En la última semana, el Gobierno de la República ha emprendido una campaña mediática para legitimar la andanada en contra de siete exgobernadores, como parte de su combate a la corrupción. Lo cierto es que cinco exmandatarios son identificados como priístas, y podrían catalogarse a la vez, como la generación de mayor frivolidad, despilfarro y desfalco desde los gobiernos estatales.
La detención del exgobernador veracruzano, Javier Duarte, desató una serie de críticas hacia una generación de gobernadores priístas, que entre la opinión pública y el propio Peña Nieto, formaban parte de un nuevo PRI, identificados como políticos surgidos desde la alternancia en el poder, y por tanto, con nuevas prácticas en el ejercicio del poder, que a la distancia, se exhiben como una clase gobernante que abusó desde el gobierno para fomentar el desvío de recursos públicos, la corrupción, el tráfico de influencias y el conflicto de interés.
A pesar de la campaña que pretende incidir en que el gobierno de Peña Nieto ha encarcelado a siete exgobernadores en los últimos cinco años, cifra que contrasta con dos exmandatarios procesados entre 1994 y 2012; una lectura alterna de la realidad política manifiesta que la actual clase gobernante ha resultado más corrupta, y pese a los castigos justicieros han sido incapaces de resarcir el daño al erario que han perpetrado desde el abuso del poder.
Tras la candidatura de Enrique Peña a la gubernatura mexiquense hace doce años, de perfil telegénico y de escasos 38 años, proliferó en el priísmo nacional candidaturas de características semejantes: aparecieron Osorio Chong, Rodrigo Medina, Roberto Borge, los Duarte (César y Javier), hoy la mayoría señalados de diversos delitos como resultado de su ejercicio del poder.
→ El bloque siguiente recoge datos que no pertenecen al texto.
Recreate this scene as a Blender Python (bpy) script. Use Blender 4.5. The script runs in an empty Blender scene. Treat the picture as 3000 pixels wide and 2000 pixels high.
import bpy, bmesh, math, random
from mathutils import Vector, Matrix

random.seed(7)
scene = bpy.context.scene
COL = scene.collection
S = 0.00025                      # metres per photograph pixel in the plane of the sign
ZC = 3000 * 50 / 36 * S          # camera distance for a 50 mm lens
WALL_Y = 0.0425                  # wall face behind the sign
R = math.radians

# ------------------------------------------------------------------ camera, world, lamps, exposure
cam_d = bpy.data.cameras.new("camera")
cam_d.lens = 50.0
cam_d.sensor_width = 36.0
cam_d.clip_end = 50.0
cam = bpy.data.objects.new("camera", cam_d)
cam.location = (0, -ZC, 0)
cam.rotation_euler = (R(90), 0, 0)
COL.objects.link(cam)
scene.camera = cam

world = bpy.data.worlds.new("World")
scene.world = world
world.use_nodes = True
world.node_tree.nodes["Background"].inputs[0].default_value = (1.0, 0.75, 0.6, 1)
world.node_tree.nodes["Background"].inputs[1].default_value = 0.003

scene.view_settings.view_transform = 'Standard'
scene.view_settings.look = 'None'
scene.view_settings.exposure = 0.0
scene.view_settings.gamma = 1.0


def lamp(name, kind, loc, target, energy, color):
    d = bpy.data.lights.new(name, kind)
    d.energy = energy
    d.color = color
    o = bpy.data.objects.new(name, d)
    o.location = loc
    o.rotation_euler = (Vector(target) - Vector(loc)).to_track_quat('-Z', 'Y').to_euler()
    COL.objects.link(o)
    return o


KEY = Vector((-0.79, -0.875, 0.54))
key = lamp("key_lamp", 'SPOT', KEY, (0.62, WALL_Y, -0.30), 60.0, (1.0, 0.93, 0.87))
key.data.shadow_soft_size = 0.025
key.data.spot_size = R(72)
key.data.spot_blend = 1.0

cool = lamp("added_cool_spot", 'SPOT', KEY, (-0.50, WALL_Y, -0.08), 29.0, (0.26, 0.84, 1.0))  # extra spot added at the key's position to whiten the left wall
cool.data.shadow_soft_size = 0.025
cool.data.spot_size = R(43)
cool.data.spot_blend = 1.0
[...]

El nuevo PRI, de una nueva generación, arrojó una clase gobernante tan mala o peor que el priísmo defenestrado del Palacio Nacional tras la alternancia electoral del 2000.
El mismo peñismo que hoy pretende erigirse como paladín del combate a la corrupción fue el mismo que exoneró la riqueza familiar insultante de su antecesor en la gubernatura mexiquense, Arturo Montiel. Fue el mismo Peña Nieto el operador financiero, como secretario de Administración, del propio Montiel que debió renunciar a sus aspiraciones presidenciales por su incapacidad para justificar su evolución patrimonial durante su sexenio.
Hoy, la terca memoria pretende exponer a un presidente imbatible contra la corrupción, pero ha sido omiso de la presunta conducta irregular de Emilio Lozoya, director de Pemex en la primera mitad del sexenio, o con liquidaciones inconsistentes como la de Enrique Ochoa, actual dirigente nacional del PRI.
El implacable Peña Nieto ha castigado sin mesura a exgobernadores priístas que han entregado el poder a la oposición: Andrés Granier en Tabasco que cedió la gubernatura al PRD; Jesús Reyna que perdió el gobierno michoacano; Javier Duarte y Flavino Ríos que fracasaron contra el PAN de Yunes; y el tamaulipeco Tomás Yarrington hoy en poder del panista Francisco García Cabeza de Vaca.
En resumen, la actual generación de priístas padece de una durísima desaprobación ciudadana, que no podrá revertirse con intentos simulados por combatir la corrupción, mientras se permita la protección de otros gobernantes que han abusado del poder para enriquecerse o beneficiarse, sin que hayan recibido castigo alguno, al amparo de las instituciones que pretenden legitimar su ejercicio de gobernar y su permanencia en el poder público.